McLean v. Triboro Coach Corp.
This text of 275 A.D.2d 844 (McLean v. Triboro Coach Corp.) is published on Counsel Stack Legal Research, covering Appellate Division of the Supreme Court of the State of New York primary law. Counsel Stack provides free access to over 12 million legal documents including statutes, case law, regulations, and constitutions.
Opinion
[845]*845The plaintiff, having been nonsuited, is entitled to the benefit of every fact that the jury could have found from the evidence, in the most favorable view that a jury would be warranted in taking of that evidence, as well as every reasonable inference that may be drawn therefrom. (McNally v.
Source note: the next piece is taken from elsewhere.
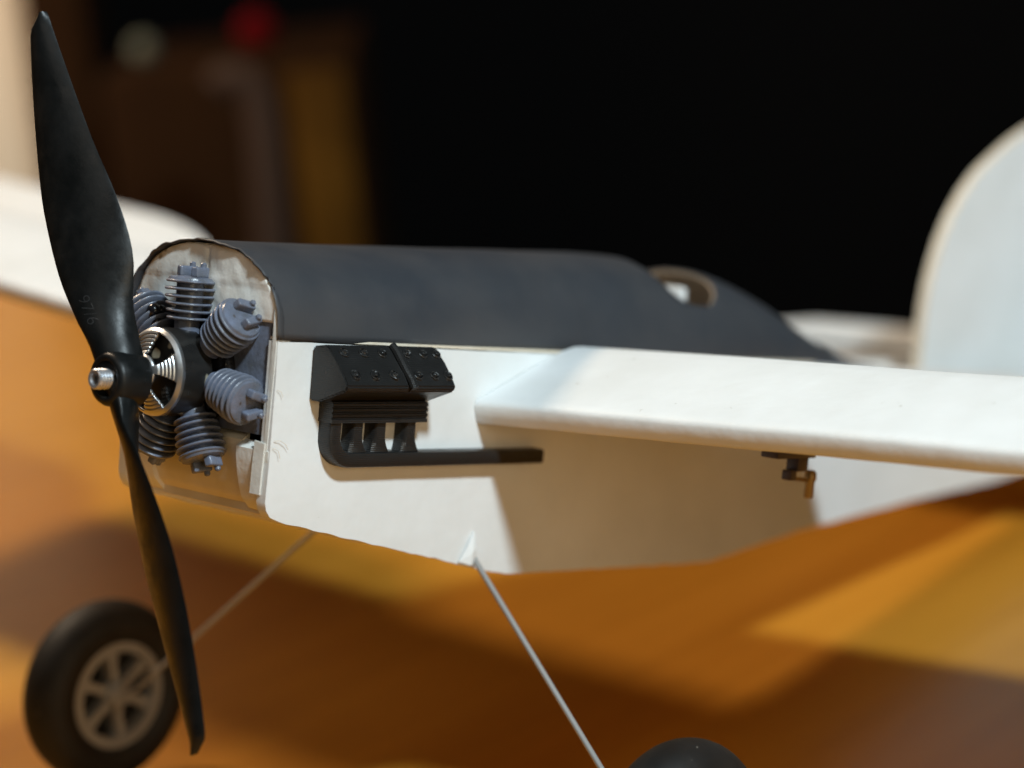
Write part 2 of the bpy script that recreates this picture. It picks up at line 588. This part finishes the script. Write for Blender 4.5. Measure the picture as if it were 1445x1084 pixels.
# --- dummy radial engine ------------------------------------------------
ZC = 0.0030
bm = bmesh.new()
box(bm, (0.0160, -0.0320, -0.0140), (0.0186, 0.0322, 0.0245), 0.0004)
finish('engine_plate', bm, M['resin'], plane)
bm = bmesh.new()
lathe(bm, [(0.0187, 0.0170), (0.0215, 0.0172), (0.0225, 0.0168), (0.0235, 0.0150), (0.0236, 0.0060)], n=48, origin=(0, 0, ZC))
finish('crankcase', bm, M['case'], plane)
# one cylinder along local +z, then copies
def fin_mesh(r, th):
    bm = bmesh.new()
    lathe(bm, [(-th / 2, r * 0.55), (-th / 2, r - th * 0.4), (-th * 0.28, r - 0.0001), (0, r), (th * 0.28, r - 0.0001), (th / 2, r - th * 0.4), (th / 2, r * 0.55)], 'z', 40)
    me = bpy.data.meshes.new('fin')
    bmesh.ops.recalc_face_normals(bm, faces=bm.faces)
    bm.to_mesh(me); bm.free()
    for p in me.polygons: p.use_smooth = True
    me.set_sharp_from_angle(angle=radians(40))
    me.materials.append(M['resin'])
    return me
FIN_R = [0.0069, 0.0072, 0.0075, 0.0079, 0.0081, 0.0078]
FIN_ME = [fin_mesh(r, 0.00092) for r in FIN_R]
def core_mesh():
    bm = bmesh.new()
    lathe(bm, [(0.0120, 0.0042), (0.0160, 0.0042), (0.0292, 0.0044)], 'z', 32)
    # domed head on the outermost fin
    lathe(bm, [(0.0288, 0.0072), (0.0296, 0.0068), (0.0300, 0.0050), (0.0303, 0.0010)], 'z', 32)
    me = bpy.data.meshes.new('cylinder')
    bmesh.ops.recalc_face_normals(bm, faces=bm.faces)
    bm.to_mesh(me); bm.free()
    for p in me.polygons: p.use_smooth = True
    me.set_sharp_from_angle(angle=radians(40))
    me.materials.append(M['resin'])
    return me
CORE_ME = core_mesh()
def rocker_mesh():
    bm = bmesh.new()
    box(bm, (-0.0035, -0.0014, 0.0), (0.0030, 0.0014, 0.0034), 0.0007, 3)
    lathe(bm, [(0.0030, 0.0010), (0.0044, 0.0010), (0.0048, 0.0006)], 'z', 12, (-0.0018, 0, 0))
    me = bpy.data.meshes.new('rocker_box')
    bmesh.ops.recalc_face_normals(bm, faces=bm.faces)
    bm.to_mesh(me); bm.free()
    for p in me.polygons: p.use_smooth = True
    me.set_sharp_from_angle(angle=radians(40))
    me.materials.append(M['resin'])
    return me
ROCK_ME = rocker_mesh()
for k in range(7):
    a = radians(90 - k * 360 / 7)
    rad = Vector((0, cos(a), sin(a)))
    tan = Vector((1, 0, 0)).cross(rad)          # local y = tangential
    xx = Vector((1, 0, 0))
    sh = 0.0014 if k in (1, 2) else 0.0
    Mx = Matrix((( xx.x, tan.x, rad.x, 0.0255 - sh), (xx.y, tan.y, rad.y, rad.y * sh), (xx.z, tan.z, rad.z, ZC + rad.z * sh), (0, 0, 0, 1)))
    cyl = bpy.data.objects.new('cylinder', CORE_ME)
    COL.objects.link(cyl)
    cyl.parent = plane
    cyl.matrix_local = Mx
    for j, me in enumerate(FIN_ME):
        f = bpy.data.objects.new('fin', me)
        COL.objects.link(f)
        f.parent = cyl
        tilt = Matrix.Rotation(radians(random.uniform(-1.2, 1.2)), 4, 'X') @ Matrix.Rotation(radians(random.uniform(-1.2, 1.2)), 4, 'Y')
        f.matrix_local = Matrix.Translation((0, 0, 0.0166 + j * 0.00235)) @ tilt
    for s in (-1, 1):
        r = bpy.data.objects.new('rocker_box', ROCK_ME)
        COL.objects.link(r)
        r.parent = cyl
        r.matrix_local = Matrix.Translation((-0.0008, s * 0.0031, 0.0298)) @ Matrix.Rotation(radians(s * 14), 4, 'Z')
# glossy glue lumps between the upper cylinders
bm = bmesh.new()
for q in range(9):
    mtx = Matrix.Translation((0.0265 + random.uniform(-.001, .002), -0.017 + random.uniform(-.006, .006), ZC + 0.0155 + random.uniform(-.003, .003)))
    bmesh.ops.create_icosphere(bm, subdivisions=2, radius=random.uniform(0.0014, 0.0028), matrix=mtx)
finish('glue_lump', bm, M['case'], plane, 60)

# --- brushless motor ------------------------------------------------------
bm = bmesh.new()
lathe(bm, [(0.0220, 0.0128), (0.0225, 0.0140), (0.0334, 0.0140), (0.0336, 0.0136)], n=64)
motor = finish('motor', bm, M['can'], plane, 35, (0.0030, 0, 0.0024))
# front bell: grooved spokes between four windows
prof = [(0.0334, 0.01405), (0.0346, 0.0140), (0.0356, 0.0131)]
g = 0.0131
xg = 0.0356
for i in range(5):
    prof += [(xg + 0.00015, g - 0.00020), (xg + 0.00040, g - 0.00085), (xg + 0.00008, g - 0.00090), (xg + 0.00012, g - 0.00120)]
    g -= 0.00125
    xg += 0.00046
prof += [(0.0384, 0.0066), (0.0392, 0.0056), (0.0396, 0.0040), (0.0397, 0.0015)]
NB = 288
bm = bmesh.new()
vv = []
for x, r in prof:
    vv.append([bm.verts.new((x, r * cos(2 * pi * k / NB), r * sin(2 * pi * k / NB))) for k in range(NB)])
for i in range(len(prof) - 1):
    rm = (prof[i][1] + prof[i + 1][1]) / 2
    for k in range(NB):
        ang = math.degrees(2 * pi * (k + .5) / NB)
        rel = ((ang - 12 + 45) % 90) - 45           # distance from the centre of a spoke at 12 degrees
        wide = 22 if rm > 0.0105 else 22 - (0.0105 - rm) * 900
        if 0.0056 < rm < 0.0127 and abs(rel) > 13 + (rm - 0.0056) * 1150:
            continue
        bm.faces.new((vv[i][k], vv[i][(k + 1) % NB], vv[i + 1][(k + 1) % NB], vv[i + 1][k]))
for v in [v for v in bm.verts if not v.link_faces]:
    bm.verts.remove(v)
bell = finish('motor_bell', bm, M['alu'], motor, 28)
so = bell.modifiers.new('thickness', 'SOLIDIFY'); so.thickness = 0.0011; so.offset = -1
bm = bmesh.new()
lathe(bm, [(0.0300, 0.0126), (0.0320, 0.0120), (0.0325, 0.0060), (0.0320, 0.0010)], n=40)
finish('winding', bm, M['copper'], motor)
for k in range(9):
    pass

# --- propeller ------------------------------------------------------------
HX = 0.0515
AX = Vector((0, -0.0535, 0.1085)).normalized()
T0 = AX.cross(Vector((1, 0, 0)))
if T0.y < 0: T0 = -T0
SM = [(0.000, -5.5), (12.0, -6.4), (22.4, -8.9), (39.5, -12.3), (61.0, -13.7), (74, -12.9), (87.0, -11.3), (106.0, -8.1), (119.3, -5.2), (120.6, -4.5), (121.3, -3.4), (124.6, 2.6)]
SP = [(0.000, 9.0), (8.0, 9.2), (22.0, 9.6), (34.7, 13.4), (43.6, 14.4), (58.0, 13.5), (76.0, 10.4), (90, 8.5), (104.6, 6.6), (118.0, 4.9), (123.8, 4.2), (124.6, 3.7)]
def blade_frame(r):
    b = atan2(0.120, 2 * pi * max(r, 0.016))
    return T0 * cos(b) + Vector((-sin(b), 0, 0)), (Vector((cos(b), 0, 0)) + T0 * sin(b))
def blade_surface(r, s, side=1.0):
    """point on the front (side=1) or back (-1) skin; r, s in metres"""
    a, b = sinterp(r * 1000, SM) / 1000, sinterp(r * 1000, SP) / 1000
    c, nrm = blade_frame(r)
    u = (s - a) / (b - a)
    u = min(1, max(0, u))
    th = interp(r, [(0, 0.0098), (0.010, 0.0085), (0.017, 0.0062), (0.025, 0.0046), (0.05, 0.0030), (0.09, 0.0021), (0.1246, 0.0011)])
    full = (max(0.0, 1 - abs(2 * u - 1) ** 2.2)) ** 0.75
    camber = 0.0016 * (1 - (2 * u - 1) ** 2) * min(1, r / 0.04)
    d = camber + side * 0.5 * th * full
    return AX * r + c * s + nrm * d
def blade(bm, flip):
    loops = []
    rs = [0.0, 0.004, 0.008, 0.012] + [0.016 + 0.0045 * i for i in range(23)] + [0.1190, 0.1208, 0.1222, 0.1234, 0.1242]
    NC = 12
    for r in rs:
        a, b = sinterp(r * 1000, SM) / 1000, sinterp(r * 1000, SP) / 1000
        lp = []
        for k in range(NC):
            u = 0.5 - 0.5 * cos(pi * k / NC)
            lp.append(blade_surface(r, a + (b - a) * u, 1))
        for k in range(NC):
            u = 0.5 + 0.5 * cos(pi * k / NC)
            lp.append(blade_surface(r, a + (b - a) * u, -1))
        if flip:
            lp = [Vector((p.x, -p.y * 0.955, -p.z * 0.955)) for p in lp]
        loops.append([p + Vector((HX, 0, 0)) for p in lp])
    rings(bm, loops)
bm = bmesh.new()
blade(bm, False)
blade(bm, True)
lathe(bm, [(0.0445, 0.0060), (0.0450, 0.0086), (0.0520, 0.0088), (0.0552, 0.0085), (0.0565, 0.0078), (0.0568, 0.0066), (0.0566, 0.0058), (0.0548, 0.0054), (0.0546, 0.0020)], n=48)
prop = finish('propeller', bm, M['prop'], plane, 50)
bm = bmesh.new()
rings(bm, [[Vector((x, 0.0052 * cos(2 * pi * k / 32), z + 0.0052 * sin(2 * pi * k / 32))) for k in range(32)] for x, z in ((0.0422, 0.0022), (0.0452, 0.0006))])
finish('prop_adapter', bm, M['can'], plane)
bm = bmesh.new()
pr = [(0.0535, 0.0033)]
xk = 0.0550
for i in range(5):
    pr += [(xk, 0.0033), (xk + 0.0004, 0.0030), (xk + 0.0008, 0.0033)]
    xk += 0.0011
pr += [(0.0606, 0.0032), (0.0609, 0.0029), (0.0608, 0.0020), (0.0600, 0.0018), (0.0560, 0.0017)]
lathe(bm, pr, n=32)
finish('shaft_nut', bm, M['steel'], plane, 30)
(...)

Phoenix Ins. Co., 137 N. Y. 389, 394; Kraus v. Birnbaum, 200 N. Y. 130, 133; African Metals Corp. v. Bullowa, 288 N. Y. 78, 81; Pollard v. Trivia Bldg. Corp., 291 N. Y. 19, 22.) So viewed, the proof adduced was sufficient to warrant a finding by the jury that the accident occurred as alleged in the complaint and bill of particulars and there was presented a prima facie case within plaintiff’s pleadings which should not have been taken from the jury. Nolan, P. J., Carswell, Sneed, Wenzel and MacCrate, JJ., concur.